━━━━━ COLLECTED DATA

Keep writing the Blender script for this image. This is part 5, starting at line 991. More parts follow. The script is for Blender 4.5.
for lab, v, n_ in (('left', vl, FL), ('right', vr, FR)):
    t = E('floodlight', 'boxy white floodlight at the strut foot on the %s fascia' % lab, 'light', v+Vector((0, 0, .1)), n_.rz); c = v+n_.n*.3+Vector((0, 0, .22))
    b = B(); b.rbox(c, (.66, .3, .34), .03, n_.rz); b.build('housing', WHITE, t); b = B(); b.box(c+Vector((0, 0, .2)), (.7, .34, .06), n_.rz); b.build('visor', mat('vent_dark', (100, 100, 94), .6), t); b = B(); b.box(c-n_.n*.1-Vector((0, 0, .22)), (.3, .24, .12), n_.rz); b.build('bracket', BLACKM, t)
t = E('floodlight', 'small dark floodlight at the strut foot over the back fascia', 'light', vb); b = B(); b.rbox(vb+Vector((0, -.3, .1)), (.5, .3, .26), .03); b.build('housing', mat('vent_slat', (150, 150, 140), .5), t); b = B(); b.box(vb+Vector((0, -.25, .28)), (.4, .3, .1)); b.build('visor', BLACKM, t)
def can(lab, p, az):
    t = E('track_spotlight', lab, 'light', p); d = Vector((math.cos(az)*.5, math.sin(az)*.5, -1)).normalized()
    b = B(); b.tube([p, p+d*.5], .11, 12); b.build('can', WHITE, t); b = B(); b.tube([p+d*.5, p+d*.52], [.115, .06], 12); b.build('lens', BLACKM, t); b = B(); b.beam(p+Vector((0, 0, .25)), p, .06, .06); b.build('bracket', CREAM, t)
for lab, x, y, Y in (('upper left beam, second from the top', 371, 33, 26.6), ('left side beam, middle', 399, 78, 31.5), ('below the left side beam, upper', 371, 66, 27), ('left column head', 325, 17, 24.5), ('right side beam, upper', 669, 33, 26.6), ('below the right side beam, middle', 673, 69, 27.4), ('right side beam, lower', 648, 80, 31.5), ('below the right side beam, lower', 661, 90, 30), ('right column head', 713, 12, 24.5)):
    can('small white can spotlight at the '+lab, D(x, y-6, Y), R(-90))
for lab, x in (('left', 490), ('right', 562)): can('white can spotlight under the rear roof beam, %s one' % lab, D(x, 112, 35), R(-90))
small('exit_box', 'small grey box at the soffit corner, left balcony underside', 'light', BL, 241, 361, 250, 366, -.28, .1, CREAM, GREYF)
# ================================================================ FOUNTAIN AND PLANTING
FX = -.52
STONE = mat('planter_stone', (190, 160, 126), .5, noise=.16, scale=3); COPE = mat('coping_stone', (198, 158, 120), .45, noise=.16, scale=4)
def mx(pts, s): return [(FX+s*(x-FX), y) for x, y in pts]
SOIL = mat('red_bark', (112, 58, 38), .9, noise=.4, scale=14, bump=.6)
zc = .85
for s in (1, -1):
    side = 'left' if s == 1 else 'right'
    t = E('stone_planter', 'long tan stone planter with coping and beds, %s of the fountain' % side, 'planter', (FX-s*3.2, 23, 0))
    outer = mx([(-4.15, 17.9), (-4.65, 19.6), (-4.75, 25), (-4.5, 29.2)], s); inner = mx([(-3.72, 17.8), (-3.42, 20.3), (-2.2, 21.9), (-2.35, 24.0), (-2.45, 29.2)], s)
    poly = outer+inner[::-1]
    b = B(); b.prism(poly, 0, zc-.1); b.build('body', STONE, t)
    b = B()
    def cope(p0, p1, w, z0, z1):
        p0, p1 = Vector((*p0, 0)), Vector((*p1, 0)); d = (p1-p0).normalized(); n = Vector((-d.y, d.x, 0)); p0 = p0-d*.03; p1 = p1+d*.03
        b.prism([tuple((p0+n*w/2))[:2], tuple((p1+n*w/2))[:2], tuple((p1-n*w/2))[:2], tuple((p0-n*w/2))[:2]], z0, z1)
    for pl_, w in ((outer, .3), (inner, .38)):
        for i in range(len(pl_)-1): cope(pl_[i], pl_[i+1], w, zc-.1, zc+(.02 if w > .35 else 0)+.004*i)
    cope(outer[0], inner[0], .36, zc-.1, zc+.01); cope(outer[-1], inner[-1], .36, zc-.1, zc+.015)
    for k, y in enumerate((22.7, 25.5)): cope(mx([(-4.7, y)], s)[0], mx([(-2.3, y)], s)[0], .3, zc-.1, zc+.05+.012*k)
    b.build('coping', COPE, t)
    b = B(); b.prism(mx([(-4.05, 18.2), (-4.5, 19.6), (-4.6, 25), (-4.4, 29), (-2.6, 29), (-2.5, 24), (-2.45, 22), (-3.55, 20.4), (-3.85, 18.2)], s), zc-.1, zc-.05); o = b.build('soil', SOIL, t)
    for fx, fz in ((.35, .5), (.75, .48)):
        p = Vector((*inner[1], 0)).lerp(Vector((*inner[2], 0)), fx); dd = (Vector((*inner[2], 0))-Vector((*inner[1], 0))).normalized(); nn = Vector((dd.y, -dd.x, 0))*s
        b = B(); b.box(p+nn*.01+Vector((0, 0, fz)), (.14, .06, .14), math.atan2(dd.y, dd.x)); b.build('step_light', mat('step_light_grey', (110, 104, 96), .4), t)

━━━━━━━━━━

** GOAL **
Copy out the whole listing exactly; please set it all down.

** IN RESPONSE **
Keep writing the Blender script for this image. This is part 5, starting at line 991. More parts follow. The script is for Blender 4.5.
for lab, v, n_ in (('left', vl, FL), ('right', vr, FR)):
    t = E('floodlight', 'boxy white floodlight at the strut foot on the %s fascia' % lab, 'light', v+Vector((0, 0, .1)), n_.rz); c = v+n_.n*.3+Vector((0, 0, .22))
    b = B(); b.rbox(c, (.66, .3, .34), .03, n_.rz); b.build('housing', WHITE, t); b = B(); b.box(c+Vector((0, 0, .2)), (.7, .34, .06), n_.rz); b.build('visor', mat('vent_dark', (100, 100, 94), .6), t); b = B(); b.box(c-n_.n*.1-Vector((0, 0, .22)), (.3, .24, .12), n_.rz); b.build('bracket', BLACKM, t)
t = E('floodlight', 'small dark floodlight at the strut foot over the back fascia', 'light', vb); b = B(); b.rbox(vb+Vector((0, -.3, .1)), (.5, .3, .26), .03); b.build('housing', mat('vent_slat', (150, 150, 140), .5), t); b = B(); b.box(vb+Vector((0, -.25, .28)), (.4, .3, .1)); b.build('visor', BLACKM, t)
def can(lab, p, az):
    t = E('track_spotlight', lab, 'light', p); d = Vector((math.cos(az)*.5, math.sin(az)*.5, -1)).normalized()
    b = B(); b.tube([p, p+d*.5], .11, 12); b.build('can', WHITE, t); b = B(); b.tube([p+d*.5, p+d*.52], [.115, .06], 12); b.build('lens', BLACKM, t); b = B(); b.beam(p+Vector((0, 0, .25)), p, .06, .06); b.build('bracket', CREAM, t)
for lab, x, y, Y in (('upper left beam, second from the top', 371, 33, 26.6), ('left side beam, middle', 399, 78, 31.5), ('below the left side beam, upper', 371, 66, 27), ('left column head', 325, 17, 24.5), ('right side beam, upper', 669, 33, 26.6), ('below the right side beam, middle', 673, 69, 27.4), ('right side beam, lower', 648, 80, 31.5), ('below the right side beam, lower', 661, 90, 30), ('right column head', 713, 12, 24.5)):
    can('small white can spotlight at the '+lab, D(x, y-6, Y), R(-90))
for lab, x in (('left', 490), ('right', 562)): can('white can spotlight under the rear roof beam, %s one' % lab, D(x, 112, 35), R(-90))
small('exit_box', 'small grey box at the soffit corner, left balcony underside', 'light', BL, 241, 361, 250, 366, -.28, .1, CREAM, GREYF)
# ================================================================ FOUNTAIN AND PLANTING
FX = -.52
STONE = mat('planter_stone', (190, 160, 126), .5, noise=.16, scale=3); COPE = mat('coping_stone', (198, 158, 120), .45, noise=.16, scale=4)
def mx(pts, s): return [(FX+s*(x-FX), y) for x, y in pts]
SOIL = mat('red_bark', (112, 58, 38), .9, noise=.4, scale=14, bump=.6)
zc = .85
for s in (1, -1):
    side = 'left' if s == 1 else 'right'
    t = E('stone_planter', 'long tan stone planter with coping and beds, %s of the fountain' % side, 'planter', (FX-s*3.2, 23, 0))
    outer = mx([(-4.15, 17.9), (-4.65, 19.6), (-4.75, 25), (-4.5, 29.2)], s); inner = mx([(-3.72, 17.8), (-3.42, 20.3), (-2.2, 21.9), (-2.35, 24.0), (-2.45, 29.2)], s)
    poly = outer+inner[::-1]
    b = B(); b.prism(poly, 0, zc-.1); b.build('body', STONE, t)
    b = B()
    def cope(p0, p1, w, z0, z1):
        p0, p1 = Vector((*p0, 0)), Vector((*p1, 0)); d = (p1-p0).normalized(); n = Vector((-d.y, d.x, 0)); p0 = p0-d*.03; p1 = p1+d*.03
        b.prism([tuple((p0+n*w/2))[:2], tuple((p1+n*w/2))[:2], tuple((p1-n*w/2))[:2], tuple((p0-n*w/2))[:2]], z0, z1)
    for pl_, w in ((outer, .3), (inner, .38)):
        for i in range(len(pl_)-1): cope(pl_[i], pl_[i+1], w, zc-.1, zc+(.02 if w > .35 else 0)+.004*i)
    cope(outer[0], inner[0], .36, zc-.1, zc+.01); cope(outer[-1], inner[-1], .36, zc-.1, zc+.015)
    for k, y in enumerate((22.7, 25.5)): cope(mx([(-4.7, y)], s)[0], mx([(-2.3, y)], s)[0], .3, zc-.1, zc+.05+.012*k)
    b.build('coping', COPE, t)
    b = B(); b.prism(mx([(-4.05, 18.2), (-4.5, 19.6), (-4.6, 25), (-4.4, 29), (-2.6, 29), (-2.5, 24), (-2.45, 22), (-3.55, 20.4), (-3.85, 18.2)], s), zc-.1, zc-.05); o = b.build('soil', SOIL, t)
    for fx, fz in ((.35, .5), (.75, .48)):
        p = Vector((*inner[1], 0)).lerp(Vector((*inner[2], 0)), fx); dd = (Vector((*inner[2], 0))-Vector((*inner[1], 0))).normalized(); nn = Vector((dd.y, -dd.x, 0))*s
        b = B(); b.box(p+nn*.01+Vector((0, 0, fz)), (.14, .06, .14), math.atan2(dd.y, dd.x)); b.build('step_light', mat('step_light_grey', (110, 104, 96), .4), t)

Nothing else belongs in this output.